As I said, the road is quite good all the way up to Ohe'o Gulch, and if you turn around at this point you won't have to deal with what comes later. But we pressed on, along the stretches of unpaved dusty road painfully reminding me (and my back) about the old-fashioned washing-board that my grandmother used to have in the old country... A few times we met a car going in the opposite direction and had to back up, which was no problem for Alex but would have posed a hardship for a less experienced driver: the road is narrow and overgrown, and the turnoffs are far apart. Most importantly, there is nothing spectacularly interesting along the way. There is water on one side, the steep back of the mountain - on the other, stretches of tall grass... and wind! At one point, we saw a mini tour-bus stop and dislodge its passengers; we also stopped and followed them up a hill, and there was nothing there, just more of the same: water, mountain, grass, and wind... We didn't even take a picture.

We passed through a couple of small towns, of a sort, and stopped for a burger at a little shack mentioned in the guidebook, Bully's Burgers. Normally, I am not a big fan of hamburgers, but we were quite hungry by then and also didn't have a lot of time for detours. The shack was very basic but had a nice ocean view from its only, outside, table (next to the pig pen) and the burgers were good, especially mine - I got the fancy one, with mushrooms and agave juice. It was more expensive, $10 as opposed to $6 for the basic one, but worth it in my opinion.
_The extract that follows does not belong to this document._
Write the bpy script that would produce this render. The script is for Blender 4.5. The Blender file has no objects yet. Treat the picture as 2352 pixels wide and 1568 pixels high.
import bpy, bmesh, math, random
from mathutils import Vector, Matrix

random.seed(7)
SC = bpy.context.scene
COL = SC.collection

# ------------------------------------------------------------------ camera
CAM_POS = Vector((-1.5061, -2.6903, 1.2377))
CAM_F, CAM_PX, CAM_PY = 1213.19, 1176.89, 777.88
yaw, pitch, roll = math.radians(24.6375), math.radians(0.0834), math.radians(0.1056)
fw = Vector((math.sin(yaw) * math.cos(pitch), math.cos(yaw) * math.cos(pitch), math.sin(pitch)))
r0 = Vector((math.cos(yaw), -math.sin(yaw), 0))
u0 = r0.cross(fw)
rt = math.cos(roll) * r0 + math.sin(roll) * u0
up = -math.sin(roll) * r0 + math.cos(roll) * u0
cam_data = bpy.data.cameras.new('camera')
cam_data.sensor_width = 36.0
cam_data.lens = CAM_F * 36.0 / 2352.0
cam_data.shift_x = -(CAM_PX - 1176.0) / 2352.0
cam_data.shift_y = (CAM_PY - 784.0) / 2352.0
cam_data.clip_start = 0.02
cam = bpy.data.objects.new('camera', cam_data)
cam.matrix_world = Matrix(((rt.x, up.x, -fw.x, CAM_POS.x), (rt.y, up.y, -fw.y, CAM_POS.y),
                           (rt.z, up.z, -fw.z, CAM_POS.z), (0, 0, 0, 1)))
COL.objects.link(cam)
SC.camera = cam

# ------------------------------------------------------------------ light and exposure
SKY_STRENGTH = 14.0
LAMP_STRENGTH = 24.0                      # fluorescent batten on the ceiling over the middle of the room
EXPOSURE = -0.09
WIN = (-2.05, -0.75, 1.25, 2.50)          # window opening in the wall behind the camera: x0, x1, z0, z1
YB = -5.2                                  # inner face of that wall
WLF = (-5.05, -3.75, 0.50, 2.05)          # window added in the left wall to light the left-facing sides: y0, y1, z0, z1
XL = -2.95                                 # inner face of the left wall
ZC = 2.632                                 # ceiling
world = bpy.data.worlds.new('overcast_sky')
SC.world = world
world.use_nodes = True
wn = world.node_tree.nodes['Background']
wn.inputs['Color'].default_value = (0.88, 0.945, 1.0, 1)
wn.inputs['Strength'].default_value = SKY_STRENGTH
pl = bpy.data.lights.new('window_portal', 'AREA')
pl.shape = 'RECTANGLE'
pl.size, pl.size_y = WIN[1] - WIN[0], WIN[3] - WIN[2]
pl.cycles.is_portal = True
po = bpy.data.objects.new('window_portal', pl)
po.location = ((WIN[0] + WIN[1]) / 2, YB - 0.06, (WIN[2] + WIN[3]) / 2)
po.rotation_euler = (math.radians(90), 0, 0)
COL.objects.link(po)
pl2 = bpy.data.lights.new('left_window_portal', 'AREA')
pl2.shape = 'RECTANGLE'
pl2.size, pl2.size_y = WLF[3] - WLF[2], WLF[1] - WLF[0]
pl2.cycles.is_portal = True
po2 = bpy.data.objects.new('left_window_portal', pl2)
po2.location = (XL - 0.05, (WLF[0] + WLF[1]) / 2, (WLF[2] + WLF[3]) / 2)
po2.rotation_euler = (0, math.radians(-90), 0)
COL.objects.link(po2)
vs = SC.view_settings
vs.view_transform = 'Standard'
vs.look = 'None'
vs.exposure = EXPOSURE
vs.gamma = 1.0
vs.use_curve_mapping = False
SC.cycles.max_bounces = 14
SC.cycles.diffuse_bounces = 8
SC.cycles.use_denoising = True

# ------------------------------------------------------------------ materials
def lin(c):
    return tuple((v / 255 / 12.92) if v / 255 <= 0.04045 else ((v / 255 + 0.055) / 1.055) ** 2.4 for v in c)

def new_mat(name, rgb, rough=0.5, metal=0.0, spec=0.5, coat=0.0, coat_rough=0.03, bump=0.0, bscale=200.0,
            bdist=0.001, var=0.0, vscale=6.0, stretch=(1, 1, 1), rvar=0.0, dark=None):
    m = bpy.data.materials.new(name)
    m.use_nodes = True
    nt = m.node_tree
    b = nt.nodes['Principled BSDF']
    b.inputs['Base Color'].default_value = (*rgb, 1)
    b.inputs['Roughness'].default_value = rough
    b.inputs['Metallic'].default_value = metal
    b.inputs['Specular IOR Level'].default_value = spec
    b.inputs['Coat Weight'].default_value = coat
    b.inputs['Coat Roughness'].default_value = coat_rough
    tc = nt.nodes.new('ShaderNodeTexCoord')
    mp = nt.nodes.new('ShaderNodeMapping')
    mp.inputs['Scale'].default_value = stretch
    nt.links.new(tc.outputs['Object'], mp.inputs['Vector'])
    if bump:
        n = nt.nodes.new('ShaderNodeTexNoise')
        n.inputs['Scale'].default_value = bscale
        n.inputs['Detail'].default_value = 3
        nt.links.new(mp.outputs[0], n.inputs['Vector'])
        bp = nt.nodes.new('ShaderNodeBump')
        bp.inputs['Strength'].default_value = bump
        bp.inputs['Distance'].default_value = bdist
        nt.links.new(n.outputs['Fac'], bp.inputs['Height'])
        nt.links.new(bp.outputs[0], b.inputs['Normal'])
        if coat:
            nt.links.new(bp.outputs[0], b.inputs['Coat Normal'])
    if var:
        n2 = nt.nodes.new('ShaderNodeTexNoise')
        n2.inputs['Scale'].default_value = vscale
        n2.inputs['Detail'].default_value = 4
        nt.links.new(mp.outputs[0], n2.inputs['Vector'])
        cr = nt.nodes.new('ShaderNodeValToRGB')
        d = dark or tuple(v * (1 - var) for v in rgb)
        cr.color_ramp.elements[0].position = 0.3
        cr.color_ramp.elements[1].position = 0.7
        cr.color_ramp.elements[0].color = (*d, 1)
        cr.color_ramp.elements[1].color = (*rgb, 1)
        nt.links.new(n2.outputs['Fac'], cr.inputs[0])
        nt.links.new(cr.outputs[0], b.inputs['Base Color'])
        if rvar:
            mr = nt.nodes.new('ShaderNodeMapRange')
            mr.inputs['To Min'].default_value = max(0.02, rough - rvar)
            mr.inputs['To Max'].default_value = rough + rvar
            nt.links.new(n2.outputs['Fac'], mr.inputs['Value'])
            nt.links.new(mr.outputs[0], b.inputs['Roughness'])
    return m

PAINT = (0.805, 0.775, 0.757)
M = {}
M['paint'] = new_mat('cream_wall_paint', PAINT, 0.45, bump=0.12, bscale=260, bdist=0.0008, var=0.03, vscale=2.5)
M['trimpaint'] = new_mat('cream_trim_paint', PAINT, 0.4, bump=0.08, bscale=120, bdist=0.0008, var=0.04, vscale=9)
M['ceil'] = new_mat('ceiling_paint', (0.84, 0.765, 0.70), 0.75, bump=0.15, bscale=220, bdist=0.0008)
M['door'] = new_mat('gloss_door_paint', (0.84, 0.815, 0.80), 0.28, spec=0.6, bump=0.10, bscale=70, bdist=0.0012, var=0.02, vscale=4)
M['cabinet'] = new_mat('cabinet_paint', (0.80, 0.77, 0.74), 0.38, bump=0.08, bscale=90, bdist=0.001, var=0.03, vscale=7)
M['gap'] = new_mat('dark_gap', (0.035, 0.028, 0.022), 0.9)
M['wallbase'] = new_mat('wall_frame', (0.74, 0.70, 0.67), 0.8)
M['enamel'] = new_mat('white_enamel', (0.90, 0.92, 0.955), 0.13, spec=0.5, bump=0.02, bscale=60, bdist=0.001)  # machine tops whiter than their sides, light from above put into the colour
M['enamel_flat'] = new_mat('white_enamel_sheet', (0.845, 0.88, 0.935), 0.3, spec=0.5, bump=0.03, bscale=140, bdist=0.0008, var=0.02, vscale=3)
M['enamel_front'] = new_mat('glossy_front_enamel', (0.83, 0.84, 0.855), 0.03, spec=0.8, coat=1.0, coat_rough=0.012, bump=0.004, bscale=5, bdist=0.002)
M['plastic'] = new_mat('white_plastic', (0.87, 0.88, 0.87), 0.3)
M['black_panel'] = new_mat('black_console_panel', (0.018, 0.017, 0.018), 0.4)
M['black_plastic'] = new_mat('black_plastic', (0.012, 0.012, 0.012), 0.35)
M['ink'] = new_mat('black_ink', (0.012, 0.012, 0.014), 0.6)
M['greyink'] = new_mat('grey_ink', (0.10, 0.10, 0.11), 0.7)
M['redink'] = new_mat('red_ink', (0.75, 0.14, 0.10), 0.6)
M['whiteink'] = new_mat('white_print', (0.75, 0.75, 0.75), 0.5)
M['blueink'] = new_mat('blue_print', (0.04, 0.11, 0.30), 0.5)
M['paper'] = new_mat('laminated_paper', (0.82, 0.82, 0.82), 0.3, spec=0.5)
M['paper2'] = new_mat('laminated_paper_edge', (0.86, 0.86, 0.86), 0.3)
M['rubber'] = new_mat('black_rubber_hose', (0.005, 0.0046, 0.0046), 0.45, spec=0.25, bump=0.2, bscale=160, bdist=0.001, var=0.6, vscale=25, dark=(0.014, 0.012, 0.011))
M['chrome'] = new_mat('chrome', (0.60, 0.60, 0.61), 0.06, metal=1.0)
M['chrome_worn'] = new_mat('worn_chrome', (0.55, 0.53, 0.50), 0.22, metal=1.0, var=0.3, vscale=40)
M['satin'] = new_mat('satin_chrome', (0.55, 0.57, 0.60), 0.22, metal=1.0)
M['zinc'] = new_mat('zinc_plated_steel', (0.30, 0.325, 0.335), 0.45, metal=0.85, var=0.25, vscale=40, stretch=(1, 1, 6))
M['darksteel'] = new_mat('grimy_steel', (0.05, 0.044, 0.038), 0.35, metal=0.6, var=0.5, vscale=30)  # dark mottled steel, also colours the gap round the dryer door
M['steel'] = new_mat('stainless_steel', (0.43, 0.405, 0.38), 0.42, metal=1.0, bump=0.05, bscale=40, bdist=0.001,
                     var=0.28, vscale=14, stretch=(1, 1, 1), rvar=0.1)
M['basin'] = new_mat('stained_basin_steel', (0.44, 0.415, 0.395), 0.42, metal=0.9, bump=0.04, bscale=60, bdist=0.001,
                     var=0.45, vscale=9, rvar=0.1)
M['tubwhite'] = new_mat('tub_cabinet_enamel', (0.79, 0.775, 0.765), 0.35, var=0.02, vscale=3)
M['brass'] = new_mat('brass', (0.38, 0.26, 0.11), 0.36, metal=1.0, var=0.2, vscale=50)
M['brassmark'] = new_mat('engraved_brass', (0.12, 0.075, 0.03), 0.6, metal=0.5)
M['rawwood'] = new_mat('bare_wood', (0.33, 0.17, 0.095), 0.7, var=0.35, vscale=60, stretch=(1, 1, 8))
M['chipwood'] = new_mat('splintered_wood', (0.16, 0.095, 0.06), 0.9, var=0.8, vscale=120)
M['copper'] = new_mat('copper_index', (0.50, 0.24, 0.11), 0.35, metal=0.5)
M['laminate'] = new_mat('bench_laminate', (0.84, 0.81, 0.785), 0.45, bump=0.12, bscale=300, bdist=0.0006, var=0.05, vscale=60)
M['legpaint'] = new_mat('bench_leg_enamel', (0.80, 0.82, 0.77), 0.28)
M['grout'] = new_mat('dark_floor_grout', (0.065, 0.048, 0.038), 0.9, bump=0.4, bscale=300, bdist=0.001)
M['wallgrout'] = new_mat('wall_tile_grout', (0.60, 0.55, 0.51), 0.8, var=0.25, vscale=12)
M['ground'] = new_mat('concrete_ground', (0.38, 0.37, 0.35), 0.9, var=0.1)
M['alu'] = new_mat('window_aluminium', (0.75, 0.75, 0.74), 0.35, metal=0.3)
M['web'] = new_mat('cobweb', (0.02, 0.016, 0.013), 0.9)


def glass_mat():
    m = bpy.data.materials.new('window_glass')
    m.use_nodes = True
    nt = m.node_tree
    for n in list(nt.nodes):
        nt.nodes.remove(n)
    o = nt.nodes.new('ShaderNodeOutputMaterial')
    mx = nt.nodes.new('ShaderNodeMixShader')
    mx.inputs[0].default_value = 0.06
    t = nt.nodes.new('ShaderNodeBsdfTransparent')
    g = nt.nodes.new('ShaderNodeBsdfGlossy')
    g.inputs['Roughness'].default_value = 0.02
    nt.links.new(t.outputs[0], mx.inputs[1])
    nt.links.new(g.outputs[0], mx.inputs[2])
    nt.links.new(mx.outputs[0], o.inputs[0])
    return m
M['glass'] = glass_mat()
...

Our timing was perfect, we turned onto the road leading to the top of Mt. Haleakala around 6 pm, stopped the car and changed into the warm clothes, which we had the forethought to bring (as opposed to the previous time). So when we reached the first overlook 40 minutes later, where it was very cold and very windy, we were OK and able to enjoy the show.

And what a show it was! Still, we were lucky with both the weather and the timing of our drive: an extra half an hour somewhere - and we would have missed the sunset altogether. So basically I recommend to separate the Hana road trip and the Mt. Haleakala sunset, do them on different days - it makes more sense this way.